Google, Twitter and eBay Support Summer Camps Teaching Girls The Power Of HTML And App Development

Gender roles have been around for years and have prevented males and females from acquiring certain positions they were qualified for in the job market.

To combat this sexism, a handful of summer camps are erecting around the country whos main objective is to teach young girls the art of coding html and learning to develop modern day apps.

This field is currently dominated by men. One program called Girls Who Code is an eight-week New York summer camp that teaches 20 high school girls and gives them tech training. Eight hours a day, Monday through Friday, the young women learn about a wide variety of tech topics from robotics to website design.

The young women are also embraced by the presence of top level people in the business. Guest speakers include an eBay executive, a venture capitalist and a technology entrepreneur among some other in-the-know tech personalities. 

The students get to go on non-conventional field trips to places like Facebook, Google and Twitter.

The final project for these prospective tech savvy young ladies is far from the normal research paper that most students are used to. Girls Who Code students must develop and present an app as a final project.

"All the field trips have been so interesting and I can always find myself relating to parts of the topics presented," said 15-year-old Mahlika George, who's heading into her junior year at Medgar Evers College Preparatory School.

Girls Who Code founder Reshma Saujani said the organization hopes to get more girls interested in technology and consider the field as a real career possibility.

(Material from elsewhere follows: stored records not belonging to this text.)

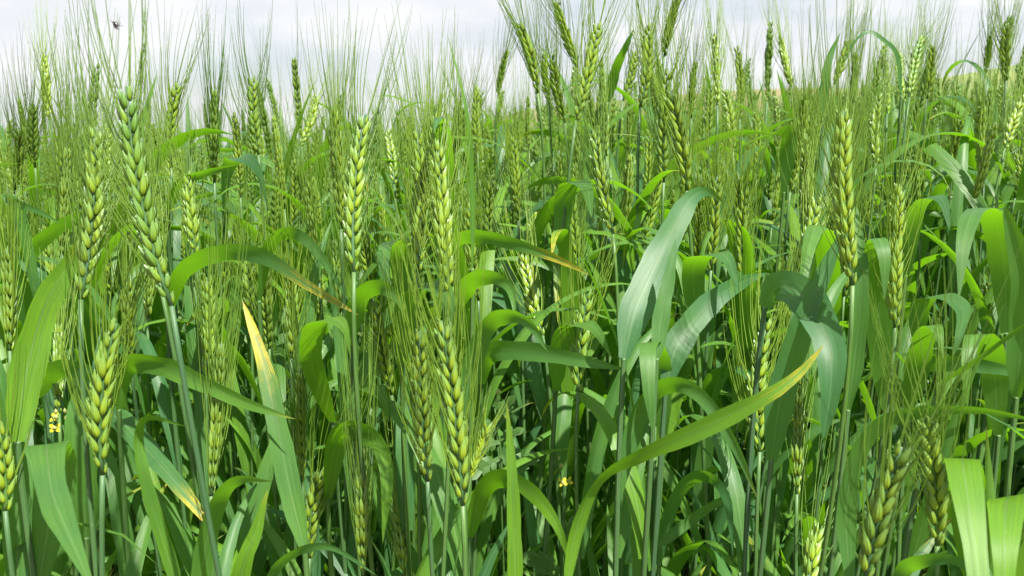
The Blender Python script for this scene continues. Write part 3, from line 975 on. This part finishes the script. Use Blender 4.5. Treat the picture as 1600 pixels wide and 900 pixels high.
rg = random.Random(21)
for h in hero:
    finish_stem(h['root'], h['C'], h['nodes'], 0.0017 if h.get('shoot') else 0.00135, h['hue'] * 0.4)
    if h.get('shoot'):
        add_generic_leaves(h['root'], h['C'], rg, 3, 0.22, 0.85, 0.1, 0.9, True)
    else:
        near = (h['C'][-1] - CAM).dot(FWD) < 0.52
        add_generic_leaves(h['root'], h['C'], rg, 4, 0.20, 0.62 if near else 0.82, 0.15, 1.1, True)

# ------------------------------------------------------------------ the crowd behind: single plants up to the limit
LAND = [(0, 'at the left edge'), (130, 'behind the big leaning ear'), (330, 'behind the dark arch leaf'), (480, 'behind the dark awn fan'),
        (640, 'behind two braided ears'), (780, 'behind the horizontal leaf'), (920, 'behind the diagonal leaf'), (1080, 'behind the slanting leaf'),
        (1210, 'behind the glaucous leaf'), (1350, 'below the thin sky leaf'), (1480, 'behind the folded leaf'), (1590, 'at the right edge')]
def landmark(x):
    return min(LAND, key=lambda q: abs(q[0] - x))[1]

rg = random.Random(77)
N_TOTAL = 296
n_auto = N_TOTAL - len(hero)
placed, tries = 0, 0
autos = []
while placed < n_auto and tries < 40000:
    tries += 1
    d = math.sqrt(rg.uniform(0.66 ** 2, 1.16 ** 2))
    x = rg.uniform(-40, 1640)
    gx = (x - 800) / F * d
    gy = d
    if any((gx - a) ** 2 + (gy - b) ** 2 < 0.026 ** 2 for a, b in STEMS):
        continue
    right = clamp((x - 500) / 900.0, 0, 1)
    top = 0.95 + rg.gauss(-0.03 + 0.05 * right, 0.06)
    top = min(top, 0.95 + 0.035 + 0.08 * right)
    lean = rg.gauss(0, 0.10)
    axis = Vector((lean, rg.gauss(0, 0.08), 1)).normalized()
    Ln = rg.uniform(0.075, 0.105)
    tip = Vector((gx, gy, ground_z(gx, gy) + top))
    base = tip - axis * Ln
    bx, by, bd = px_of(base)
    tx, ty, td = px_of(tip)
    if any(abs((bx + tx) / 2 - (e[0] + e[2]) / 2) < 26 and e[4] > d - 0.12 and ty < e[1] and by > e[3] - 90 for e in EARS):
        continue
    STEMS.append((gx, gy))
    autos.append((d, x, base, axis, Ln))
    placed += 1
autos.sort(key=lambda q: q[0])
crowd = {}
for k, (d, x, base, axis, Ln) in enumerate(autos):
    px, py, pd = px_of(base + axis * Ln)
    depth = 'second row' if d < 0.86 else ('third row' if d < 1.02 else 'far row')
    pose = 'right-leaning' if axis.x > 0.06 else ('left-leaning' if axis.x < -0.06 else 'upright')
    tall = 'tall' if py < 165 else ('middling' if py < 250 else 'short')
    where = landmark(px)
    label = '%s %s wheat plant in the %s %s' % (tall, pose, depth, where)
    gx, gy = base.x - axis.x * 0.2, base.y
    root = empty('wheat_plant', (gx, gy, ground_z(gx, gy)))
    tag(root, label, 'wheat plant', 'crowded wheat plants behind the front ones')
    crowd.setdefault(label, []).append((px, root))
    C = stem_curve(root.location, base, axis)
    hue = rg.gauss(0.20, 0.28)
    add_ear(root, base, axis, Ln, rg.uniform(0, 6.28), hue, 3000 + k, d < 0.80)
    finish_stem(root, C, [0.5, 0.72], 0.00135, 0.2)
    add_generic_leaves(root, C, rg, 6, 0.32, 0.93, rg.uniform(0, 0.6), 1.12)

NUM = {2: 'two', 3: 'three', 4: 'four', 5: 'five', 6: 'six', 7: 'seven', 8: 'eight'}
ORD = ['first', 'second', 'third', 'fourth', 'fifth', 'sixth', 'seventh', 'eighth']
for label, rows in crowd.items():
    n = len(rows)
    if n < 2 or n > 8:
        continue
    for i, (px, o) in enumerate(sorted(rows, key=lambda q: q[0])):
        w = ['left', 'right'][i] if n == 2 else ('leftmost' if i == 0 else 'rightmost' if i == n - 1 else ORD[i])
        o['label'] = label + ', ' + w + ' of ' + NUM[n]

# ------------------------------------------------------------------ the rest of the crop: one mass
def crop_variant(k, col):
    rg = random.Random(9000 + k)
    mb = MB()
    h = 0.80 + rg.uniform(-0.06, 0.05)
    axis = Vector((rg.gauss(0, 0.10), rg.gauss(0, 0.10), 1)).normalized()
    B = Vector((axis.x * 0.2, axis.y * 0.2, h))
    C = stem_curve(Vector((0, 0, 0)), B, axis, 10)
    add_stem(mb, C, nodes=(0.5, 0.75), mi=1, sides=4)
    kd = EAR_KINDS[k % 8]
    X = ear_matrix(B, axis, rg.uniform(0, 6.28))
    for m in kd['sp']:
        add_spikelet(mb, X @ m, rg, low=True, mi=2)
    awns_mesh(kd['aw'], 0.72, 0.20, 2, mb, 3, X)
    for q in range(6):
        t = 0.26 + 0.13 * q + rg.uniform(-0.04, 0.04)
        p = C[int(t * 9)]
        e = rg.random() < 0.3
        P, S, W = gen_leaf(rg, rg.uniform(0.15, 0.25), rg.uniform(0.013, 0.019), R(rg.uniform(6, 25)), R(rg.uniform(25, 50) if e else rg.uniform(80, 165)), rg.uniform(-1, 1), n=10)
        rot = Matrix.Rotation(rg.uniform(0, 6.28), 3, 'Z')
        mb.ribbon([p + rot @ a for a in P], [rot @ s for s in S], W, crease=0.25, mi=0, across=3)
    me = mb.mesh('crop_plant', [M_LEAF, M_STEM, M_HUSK, M_AWN])
    o = bpy.data.objects.new('crop_plant', me)
    col.objects.link(o)

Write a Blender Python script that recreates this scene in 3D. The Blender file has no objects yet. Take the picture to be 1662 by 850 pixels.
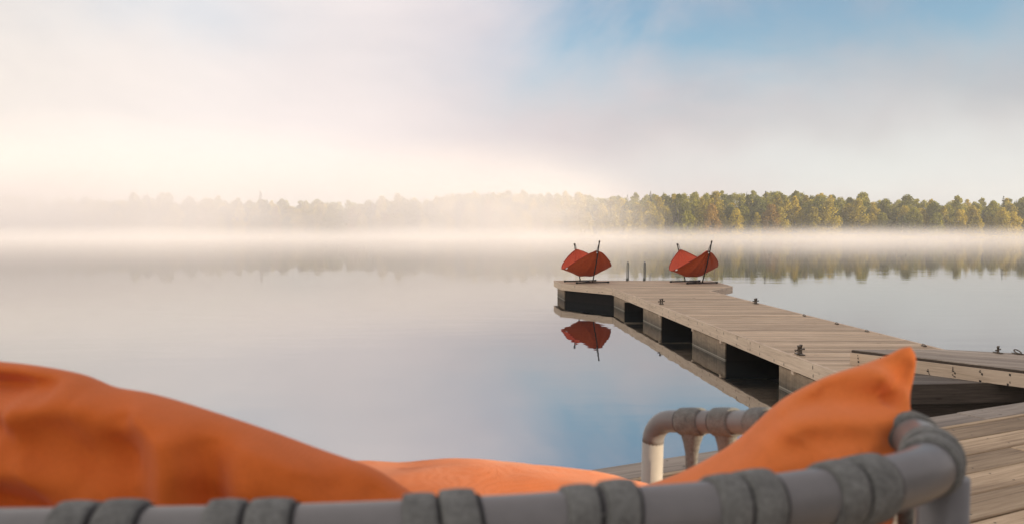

"I think young girls really internalize that sense that we're not good at math and science," Saujani said. "I don't want a young girl to feel that way."

According to the U.S. Department of Commerce, just 24% of women hold STEM jobs -- occupations in science, technology, engineering or math. Only 12.7% of bachelor's degrees in computer science, computer engineering and information were received by women in the 2010-2011 school year, according to the most recent data from the Computer Research Association.

It's a gender gap that businesses are longing to fix. Women are more active Internet users than men, according to data from Pew, and they are far more engaged in social media.

That's precisely why Twitter has become involved in the tech summer camp. As a partner of the program, the microblogging site admitted in arecent blog post that it has invested in rallying young women into technology, because "having more female engineers on staff leads to having an even better working environment at Twitter."

This program could prove beneficial in the future for women and their abilities to earn tech jobs.